Mientras Estados Unidos lucha por poner fin a dos guerras y por recobrarse de una crisis financiera que ha supuesto una llamada a la humildad, el realismo está disfrutando de un renacimiento. Afganistán e Irak guardan un escaso parecido con las democracias que se nos prometieron.

Y Estados Unidos tiene un presidente, Barack Obama, que una vez comparó su filosofía en materia de política exterior al realismo del teólogo Reinhold Niebuhr: “Hay un gran mal en el mundo, y penurias y dolor”, dijo Obama durante su campaña de 2008. “Y nosotros deberíamos ser humildes y modestos en nuestra creencia de que podemos eliminar esas cosas”.

Pero uno puede llevar estas palabras de sabiduría hasta el extremo, como a veces hacen realistas como el ex secretario de Estado Henry Kissinger y el escritor Robert Kaplan, afirmando que Estados Unidos no puede permitirse los riesgos inherentes a apoyar la democracia y los derechos humanos alrededor del mundo. Otros, como el historiador cultural Jacques Barzun, van incluso más allá, diciendo que EE UU no puede de ninguna manera exportar democracia “porque no se trata de una ideología sino de un incontrolable  desarrollo histórico”. Si se lleva demasiado lejos, este absolutismo realista puede ser igual de peligroso, y erróneo, que la arrogancia neoconservadora.
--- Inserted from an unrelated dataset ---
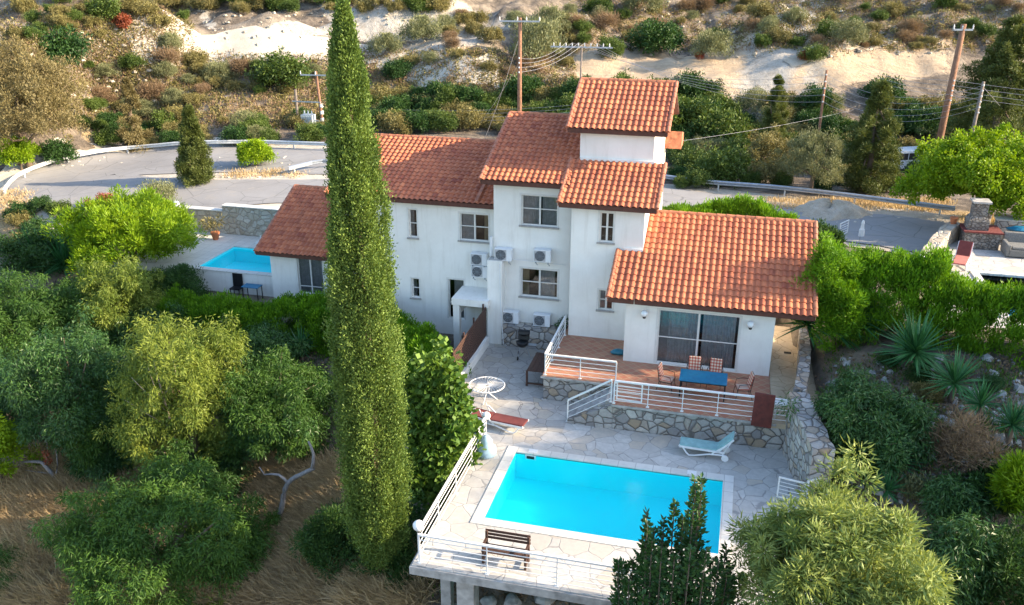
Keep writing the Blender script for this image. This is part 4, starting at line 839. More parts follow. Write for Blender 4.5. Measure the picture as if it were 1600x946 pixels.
def make_lounger(cush, label, cat='sun lounger', backang=48, wheels=True, pad=.07):
    """origin at the floor, head to +X, foot to -X"""
    t = thing('sun_lounger', label, cat); hz = .34; bx = .38; a = R(backang); bl = .78; ex, ez = bx+bl*math.cos(a), hz+bl*math.sin(a)
    for s_ in (-1,1):
        y = .30*s_; b = MB(); b.bar((-1.0,y,hz),(bx+.25,y,hz),.045,.07); b.bar((-1.0,y,hz),(-.98,y,hz+.06),.045,.05); b.tube([(-.85,y,hz-.03),(-.72,y,.12),(-.62,y,.03),(-.45,y,.05),(.1,y,.20),(.62,y,.24)],.032,8); b.bar((.15,y,.2),(bx+.3,y,hz+.32),.035,.045); b.bar((bx,y,hz),(ex,y,ez),.045,.06); b.bar((.55,y,.24),(bx+.42,y,hz+.42),.03); b.build('side_frame', M['plastic'], t, local=True)
    b = MB(); n = 14
    for k in range(n): x = -.97+k*(bx+.95)/n; b.box(x,x+.07,-.278,.278,hz-.012,hz+.01)
    for k in range(9):
        q = .05+k*bl/9.2; b.obox((bx+q*math.cos(a),0,hz+q*math.sin(a)),(.03*math.cos(a),0,.03*math.sin(a)),(0,.278,0),(-.008*math.sin(a),0,.008*math.cos(a)))
    b.build('slats', M['plastic'], t, local=True)
    if cush:
        MB().box(-1.0,bx-.01,-.29,.29,hz+.012,hz+.012+pad).build('seat_cushion', M[cush[0]], t, local=True, bevel=.02)
        q = bl/2+.02; o_ = np.array([-math.sin(a),0,math.cos(a)])*(pad/2+.014); MB().obox((bx+q*math.cos(a)+o_[0],0,hz+q*math.sin(a)+o_[2]),(bl/2*math.cos(a),0,bl/2*math.sin(a)),(0,.29,0),(-pad/2*math.sin(a),0,pad/2*math.cos(a))).build('back_cushion', M[cush[1]], t, local=True, bevel=.02)
    if wheels:
        for s_ in (-1,1):
            b = MB(); b.prism([(.66+.13*math.cos(v),.13+.13*math.sin(v)) for v in np.linspace(0,2*math.pi,21)[:-1]],'y',.325*s_-.025,.325*s_+.025); w = b.build('wheel', M['plastic'], t, local=True, bevel=.01)
    return t
l1 = make_lounger(('teal','teal'), 'white sun lounger with teal cushion and raised back, by the pool below the terrace wall'); place(l1, (-.05,29.0,0), R(-3))
l2 = make_lounger(('redcush','redcush'), 'white sun lounger with dark red cushion lying flat beside the fig tree', backang=4); place(l2, (-7.85,29.0,.013), R(172))
l3 = make_lounger(('pinkcush','redcush'), 'white sun lounger with red cushions by the neighbour pool', backang=50)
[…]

Porque sí hay algo en lo que los neocons tienen razón: Como sostengo en The Democracy Advantage [La ventaja democrática], hay más probabilidades de que los gobiernos democráticos se embarquen en conductas que fomenten los intereses estadounidenses y eviten situaciones que supongan una amenaza para la paz y la seguridad que los regímenes autocráticos. Es más probable que los países democráticos se desarrollen y eviten hambrunas y el hundimiento económico. También es menos probable que se conviertan en Estados fallidos o sufran una guerra civil. Tienen además más probabilidades de cooperar para tratar temas de seguridad, como el terrorismo y la proliferación de armas de destrucción masiva.
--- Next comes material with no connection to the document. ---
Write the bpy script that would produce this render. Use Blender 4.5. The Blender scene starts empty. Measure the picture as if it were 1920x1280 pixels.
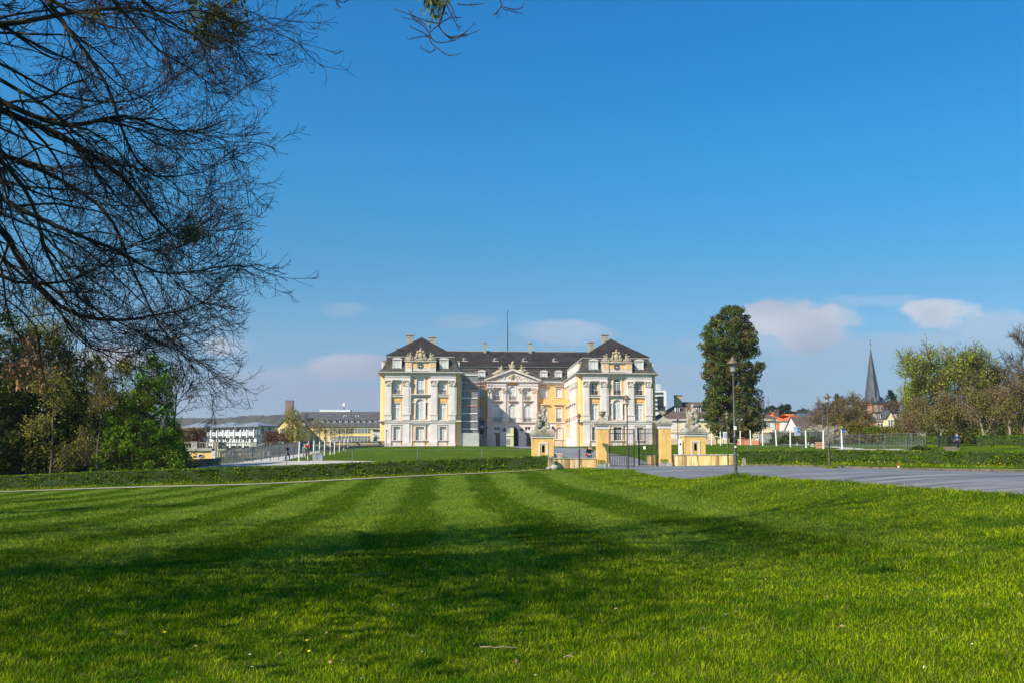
import bpy, math, random
import numpy as np
from mathutils import Vector, Matrix
RAD = math.radians
scene = bpy.context.scene
C = scene.collection
# ---------------------------------------------------------------- camera
EYE = 0.65                      # metres above the carriageway; the lawn in front lies lower
F = 35 / 36 * 1920
TH = math.atan(222 / F)
cd = bpy.data.cameras.new('camera'); cam = bpy.data.objects.new('camera', cd); C.objects.link(cam)
cd.sensor_width = 36; cd.lens = 35; cd.clip_start = 0.1; cd.clip_end = 12000
cam.location = (0, 0, EYE); cam.rotation_euler = (math.pi / 2 + TH, 0, 0)
scene.camera = cam
# ---------------------------------------------------------------- light
SUN_EL, SUN_AZ = RAD(37), RAD(50)           # sun behind the viewer and to the left
sd = (-math.sin(SUN_AZ) * math.cos(SUN_EL), -math.cos(SUN_AZ) * math.cos(SUN_EL), math.sin(SUN_EL))
ld = bpy.data.lights.new('sun', 'SUN'); sun = bpy.data.objects.new('sun', ld); C.objects.link(sun)
ld.energy = 4.8; ld.angle = RAD(0.53); ld.color = (1.0, 0.875, 0.715)
sun.rotation_euler = Vector(sd).to_track_quat('Z', 'Y').to_euler()
scene.view_settings.view_transform = 'Standard'; scene.view_settings.look = 'None'
scene.view_settings.exposure = 0.62; scene.view_settings.gamma = 1
scene.cycles.use_denoising = True
scene.cycles.max_bounces = 6; scene.cycles.transparent_max_bounces = 12
scene.cycles.volume_bounces = 0

class NT:                       # tiny node helper
    def __init__(s, tree): s.t = tree; s.n = tree.nodes; s.l = tree.links
    def new(s, typ, **kw):
        n = s.n.new(typ)
        for k, v in kw.items(): setattr(n, k, v)
        return n
    def put(s, sock, v):
        if isinstance(v, bpy.types.NodeSocket): s.l.new(v, sock)
        elif v is not None: sock.default_value = v
    def math(s, op, a, b=None, c=None, clamp=False):
        n = s.new('ShaderNodeMath', operation=op, use_clamp=clamp)
        s.put(n.inputs[0], a)
        if b is not None: s.put(n.inputs[1], b)
        if c is not None: s.put(n.inputs[2], c)
        return n.outputs[0]
    def mix(s, fac, a, b, blend='MIX'):
        n = s.new('ShaderNodeMix', data_type='RGBA', blend_type=blend)
        s.put(n.inputs[0], fac)
        s.put(n.inputs[6], a if isinstance(a, bpy.types.NodeSocket) else tuple(a)[:3] + (1,))
        s.put(n.inputs[7], b if isinstance(b, bpy.types.NodeSocket) else tuple(b)[:3] + (1,))
        return n.outputs[2]
    def noise(s, vec, scale, detail=3, rough=0.55):
        n = s.new('ShaderNodeTexNoise'); s.put(n.inputs['Vector'], vec)
        n.inputs['Scale'].default_value = scale; n.inputs['Detail'].default_value = detail
        n.inputs['Roughness'].default_value = rough
        return n.outputs[0]
    def ss(s, v, a, b):         # smoothstep map to 0..1
        n = s.new('ShaderNodeMapRange', interpolation_type='SMOOTHSTEP')
        s.put(n.inputs[0], v); n.inputs[1].default_value = a; n.inputs[2].default_value = b
        return n.outputs[0]
    def scale(s, vec, sc, off=(0, 0, 0)):
        n = s.new('ShaderNodeMapping'); s.put(n.inputs[0], vec)
        n.inputs['Scale'].default_value = sc; n.inputs['Location'].default_value = off
        return n.outputs[0]

w = bpy.data.worlds.new("World"); scene.world = w; w.use_nodes = True
nt = NT(w.node_tree); bg = w.node_tree.nodes['Background']
sky = nt.new('ShaderNodeTexSky', sky_type='NISHITA')
sky.sun_disc = False; sky.sun_elevation = SUN_EL
sky.sun_rotation = math.atan2(sd[0], sd[1]) % (2 * math.pi)
sky.altitude = 60; sky.air_density = 1.0; sky.dust_density = 0.6; sky.ozone_density = 2.2
tc = nt.new('ShaderNodeTexCoord'); sx = nt.new('ShaderNodeSeparateXYZ'); nt.put(sx.inputs[0], tc.outputs['Generated'])
X, Y, Z = sx.outputs
yy = nt.math('MAXIMUM', Y, 0.05)
cu = nt.math('DIVIDE', X, yy); cv = nt.math('DIVIDE', Z, yy)       # tangents of azimuth and elevation
hs = nt.new('ShaderNodeHueSaturation'); hs.inputs['Saturation'].default_value = 1.42; hs.inputs['Value'].default_value = 1.08
nt.put(hs.inputs['Color'], sky.outputs[0])
rp = nt.new('ShaderNodeValToRGB'); nt.put(rp.inputs[0], Z); er = rp.color_ramp.elements
er[0].position = 0.0; er[0].color = (0.56, 0.60, 0.72, 1); er[1].position = 0.41; er[1].color = (0.02, 0.87, 0.97, 1)
for p_, c_ in ((0.157, (0.39, 0.63, 0.68, 1)), (0.29, (0.20, 0.82, 0.86, 1))): e_ = er.new(p_); e_.color = c_
skyc = rp.outputs[0]
base = nt.mix(1.0, hs.outputs[0], skyc, 'MULTIPLY')
cvec = nt.new('ShaderNodeCombineXYZ'); nt.put(cvec.inputs[0], cu); nt.put(cvec.inputs[1], nt.math('MULTIPLY', cv, 1.7))
nz = nt.math('ADD', nt.math('MULTIPLY', nt.noise(cvec.outputs[0], 9, 4, 0.5), 0.6), nt.math('MULTIPLY', nt.noise(cvec.outputs[0], 26, 8, 0.65), 0.4)); nz2 = nt.noise(cvec.outputs[0], 4.5, 4, 0.5)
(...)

Como dolorosamente muestran las consecuencias de la invasión de Irak, la democracia no puede ser impuesta desde fuera por la fuerza o la coacción. Debe venir del pueblo de una nación que trabaje para situarse en la senda de la democracia y adopte después las políticas necesarias para seguir en ese camino. Pero deberíamos tener cuidado con no extraer demasiadas lecciones de Irak. De hecho, el mundo exterior puede marcar una enorme diferencia a la hora de hacer triunfar esos esfuerzos. Existen numerosos ejemplos —comenzando por España y Portugal y siguiendo por Europa del Este, América Latina, y Asia— en los que la lucha por establecer la democracia y fomentar los derechos humanos recibió un apoyo crucial de los organismos multilaterales, incluyendo  Naciones Unidas, así como de organizaciones regionales, gobiernos democráticos y grupos privados. Va absolutamente en interés de Estados Unidos proporcionar ahora ese tipo de asistencia a nuevas democracias, como Indonesia, Liberia y Nepal, y situarse al lado de quienes defienden la democracia en países como Bielorrusia, Birmania y China.

Todavía seguirá siendo cierto que en ocasiones Estados Unidos necesitará trabajar con regímenes no democráticos para garantizar un objetivo inmediato, como el uso de una base militar para apoyar la misión estadounidense en Afganistán, o, en el caso de Rusia, la firma de un tratado de control de armas. Nada de esto, sin embargo, debería producirse a costa de poder hablar claro en apoyo de aquellos que luchan por sus derechos.